The Rise of the Research University
AP Photo/Ben Margot

Historians of higher education are members of a small subfield of an increasingly neglected discipline within the contemporary academy, but their topic should be of interest to all of us. For good or for ill, the chief scientific, technological, economic, and cultural currents that have shaped the last hundred years have all passed through, and often emanated from, the modern research university.

The Rise of the Research University is a welcome product of the institution it documents, offered as a stimulus to self-reflection during what some already view as the age of the decadence or decline of the research university. The editors have helpfully documented the conception of the distinctively modern research university in Germany, its migration and adaptation to the United States, and its emergence as our dominant educational institution. Some documents were previously untranslated, others difficult to track down. Even those that were readily available are now conveniently gathered together and put into dialogue. The editors have kept their editorializing to a minimum, except to argue that many of the debates involved in the rise and reception of the research university are echoed by the enduring debates about higher education today.

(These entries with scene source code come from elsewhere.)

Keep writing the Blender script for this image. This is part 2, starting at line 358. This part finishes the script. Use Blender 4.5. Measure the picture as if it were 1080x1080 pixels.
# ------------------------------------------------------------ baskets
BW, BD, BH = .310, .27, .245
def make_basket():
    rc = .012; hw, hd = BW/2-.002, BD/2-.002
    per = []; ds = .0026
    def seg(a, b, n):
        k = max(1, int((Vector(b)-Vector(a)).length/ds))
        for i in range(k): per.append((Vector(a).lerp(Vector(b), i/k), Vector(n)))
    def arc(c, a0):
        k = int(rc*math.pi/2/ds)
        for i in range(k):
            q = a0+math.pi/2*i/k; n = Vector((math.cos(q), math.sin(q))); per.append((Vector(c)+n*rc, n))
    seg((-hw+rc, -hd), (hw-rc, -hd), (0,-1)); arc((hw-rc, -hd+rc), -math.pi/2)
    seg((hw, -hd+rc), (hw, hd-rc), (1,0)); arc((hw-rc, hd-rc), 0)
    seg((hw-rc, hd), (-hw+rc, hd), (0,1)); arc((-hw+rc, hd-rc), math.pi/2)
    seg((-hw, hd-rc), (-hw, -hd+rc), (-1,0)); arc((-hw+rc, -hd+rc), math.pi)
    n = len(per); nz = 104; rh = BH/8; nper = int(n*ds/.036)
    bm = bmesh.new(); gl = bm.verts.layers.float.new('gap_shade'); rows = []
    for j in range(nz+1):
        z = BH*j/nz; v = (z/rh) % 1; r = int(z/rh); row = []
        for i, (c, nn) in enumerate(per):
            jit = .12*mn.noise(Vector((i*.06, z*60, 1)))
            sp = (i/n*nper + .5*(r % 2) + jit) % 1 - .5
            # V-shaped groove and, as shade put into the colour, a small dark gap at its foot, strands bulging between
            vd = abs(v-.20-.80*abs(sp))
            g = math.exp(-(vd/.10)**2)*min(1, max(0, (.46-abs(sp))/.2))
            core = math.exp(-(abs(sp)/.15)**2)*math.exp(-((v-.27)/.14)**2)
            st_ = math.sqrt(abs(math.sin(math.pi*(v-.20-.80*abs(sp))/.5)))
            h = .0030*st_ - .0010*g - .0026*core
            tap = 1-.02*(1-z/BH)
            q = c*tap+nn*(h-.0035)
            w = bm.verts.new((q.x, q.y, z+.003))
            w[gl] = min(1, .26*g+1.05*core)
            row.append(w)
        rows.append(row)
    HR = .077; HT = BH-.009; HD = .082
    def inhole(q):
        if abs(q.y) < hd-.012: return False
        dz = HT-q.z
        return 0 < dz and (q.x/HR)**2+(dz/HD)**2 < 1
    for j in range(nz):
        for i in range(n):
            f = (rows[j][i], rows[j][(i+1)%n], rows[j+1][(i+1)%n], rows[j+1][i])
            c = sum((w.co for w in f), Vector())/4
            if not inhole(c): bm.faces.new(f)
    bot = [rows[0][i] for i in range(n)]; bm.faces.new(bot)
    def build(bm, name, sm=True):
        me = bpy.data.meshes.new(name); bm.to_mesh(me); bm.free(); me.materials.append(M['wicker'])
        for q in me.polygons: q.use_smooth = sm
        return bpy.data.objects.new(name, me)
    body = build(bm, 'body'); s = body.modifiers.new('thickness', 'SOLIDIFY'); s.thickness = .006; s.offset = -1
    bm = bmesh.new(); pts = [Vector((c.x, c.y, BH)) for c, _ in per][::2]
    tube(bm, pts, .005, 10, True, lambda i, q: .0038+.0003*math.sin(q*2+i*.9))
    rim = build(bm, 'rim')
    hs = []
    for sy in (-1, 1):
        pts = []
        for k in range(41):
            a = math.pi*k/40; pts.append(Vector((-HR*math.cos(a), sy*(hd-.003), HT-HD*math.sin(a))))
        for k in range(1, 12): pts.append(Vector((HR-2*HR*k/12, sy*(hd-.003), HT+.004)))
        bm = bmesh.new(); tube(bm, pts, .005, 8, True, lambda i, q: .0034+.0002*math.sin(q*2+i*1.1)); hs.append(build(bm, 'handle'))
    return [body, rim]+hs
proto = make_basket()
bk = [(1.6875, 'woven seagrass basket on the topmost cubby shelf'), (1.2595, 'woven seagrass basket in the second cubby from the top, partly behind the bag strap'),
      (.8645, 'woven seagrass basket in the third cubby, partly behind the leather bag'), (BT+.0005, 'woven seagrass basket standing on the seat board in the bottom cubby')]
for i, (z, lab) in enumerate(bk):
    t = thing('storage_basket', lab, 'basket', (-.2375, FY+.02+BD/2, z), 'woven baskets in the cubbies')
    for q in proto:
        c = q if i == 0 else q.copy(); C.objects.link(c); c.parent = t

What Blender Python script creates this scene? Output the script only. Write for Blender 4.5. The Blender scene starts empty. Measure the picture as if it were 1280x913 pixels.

The collection falls into six parts. Parts 1 and 2 describe the origins of the modern university in eighteenth- and nineteenth-century Germany and the impressions it made on Americans who went abroad in search of models to import. The editors emphasize that the “German research university” was more than a little mythical; but little is more powerful than a myth, and the myth became a model for American reformers.

As the editors point out, the main traits of the fabled German university were the integration of teaching and research, the doctrine of academic freedom, and the unending nature of academic inquiry. The German model offered a stark alternative to the teaching-centered, denominational, and classical colleges of colonial and early-republican period America (to say nothing of the premodern university). Wedded as it was to an emerging cultural, economic, and military powerhouse, the German model proved positively tantalizing to the American reformers who saw the old colleges, and the classical heritage and religious faiths to which they were wedded, as obstacles for the development of the United States into a modern, progressive nation.